The Securities & Exchange Commission , concerned about the exponential growth of hyper-frequency trading, announced on Tuesday, Aug. 4, that it was considering a ban on one form of this activity, known as flash trading. But it has said nothing about an even bigger element of high-frequency trading, known as co-location, even as the New York Stock Exchange is building two new facilities to house such traders.
High-frequency trading is a catchall description of several different approaches to stock-trading that capitalize on the blinding speed of supercomputers in analyzing and responding to market data. The owners of these supercomputers, investment firms such as Goldman Sachs and Citadel Investment in Chicago, employ special proprietary algorithms to interpret the data and execute transactions all in less time than it takes a human to conjure a thought. Already, various forms of high-frequency trading, taken together, account for more than half of all trading now taking place in the U.S. Critics say the practice can raise the cost of trading for typical investors and contributes to market volatility.

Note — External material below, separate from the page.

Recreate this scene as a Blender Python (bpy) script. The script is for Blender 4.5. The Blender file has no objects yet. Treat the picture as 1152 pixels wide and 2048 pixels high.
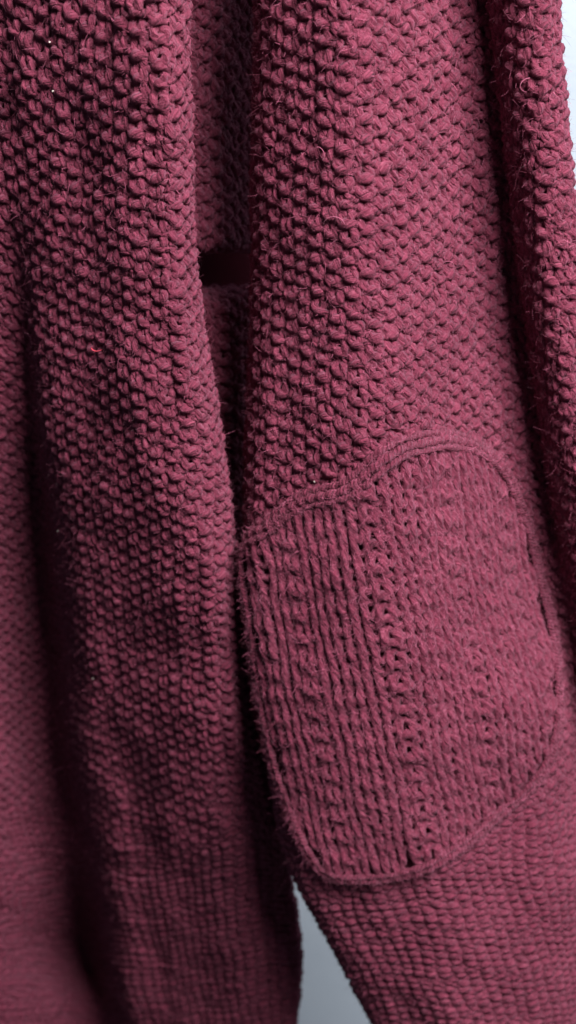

Here’s how firms capitalize on one aspect of high-frequency trading known as co-location: after paying a fee to an exchange, firms are allowed to co-locate, i.e., rent server space within or near the NYSE or another exchange’s computer servers to get access to trading statistics faster just milliseconds faster than competing investors. This is just one of the techniques that have come to light in recent weeks as the result of a paper by Sal Arnuk and Joseph Saluzza, co-founders of Themis Trading.
About 130 NYSE clients use its co-location services, according to the NYSE website, where the service is marketed as something of an advantage “when proximity to the market can give your business model a competitive edge.” That edge can translate into huge profits for high-frequency-trading firms like Goldman Sachs, which, according to Bloomberg, made more than $100 million in trading revenue on a record 46 separate days during the second quarter, or 71% of the time partly thanks to high-frequency trading.
“All of them have the ability to execute at lightning speed, and the closer their computers are to the ultimate destinations, i.e. exchanges, the more of an advantage they have,” says Arnuk, whose paper began circulating several months ago, setting Wall Street abuzz.
But Arnuk also asserts that co-location gives firms that can afford to do it an unfair advantage, because the exchange is “offering them things that the general investor does not get.”
Partha Mohanram, a professor of accounting at Columbia University and an expert on financial disclosure, agrees that firms that co-locate are at a huge advantage because as exchanges are charging for the service, it can’t be considered equal access, even if the service is being offered to everyone. “To say that all high-frequency trading is bad and should be banned is an overreaction, but if preferred access is being sold, that is a problem that should be addressed,” he says.
While critics of co-location cry foul, reps from the NYSE say co-location is common and fair and that all exchanges charge for similar services. The exchange doesn’t consider it special access because any firm that wants to can pay the fee and co-locate. Furthermore, firms that co-locate aren’t at much of an advantage if they don’t know how to program their computers with the algorithms that will ultimately keep them ahead of the crowd.
“Fast doesn’t help if your algo isn’t being optimized,” White says. “In fact, we’ve taken great pains in our new global data centers to make sure that we’ve preserved fair access to all members.”
One thing the exchange is not doing is telling the public just who it is that uses the exchange’s special access to conduct high-frequency trades. The NYSE plans to keep secret the small group of investment firms that collectively make what could be billions of dollars a year off their special access.
And while there has always been some level of special access at the NYSE in the form of trading members who could do more than other firms, the big difference is that that list is public. The NYSE’s push to keep the list of firms using co-location services private continues to keep what some consider a shady practice even more in the shadows.
And the secret list of users is sure to grow: the massive new U.S. data center, created because “co-location space has gotten pretty scarce,” White says, is set to open next year in Mahwah, N.J. Another is planned to open next year in the U.K. just outside London.
Other observers argue that there’s no way to regulate the markets so that some firms won’t have some sort of advantage. “The idea that everyone would get the exact same information at the exact same time is a silly idea,” says Nina Mehta, senior editor at Trader’s Magazine. ” just can’t do that.”
Still, Arnuk says the problem isn’t resolved so long as exchanges are making markets more opaque and multi-tiered than ever. “If small investors and if long-term investors and by long-term investors, I mean longer than a few seconds if long-term investors don’t have confidence that they’re on a playing field with giant supercomputers … How are they going to feel about owning equities That’s the real scare.”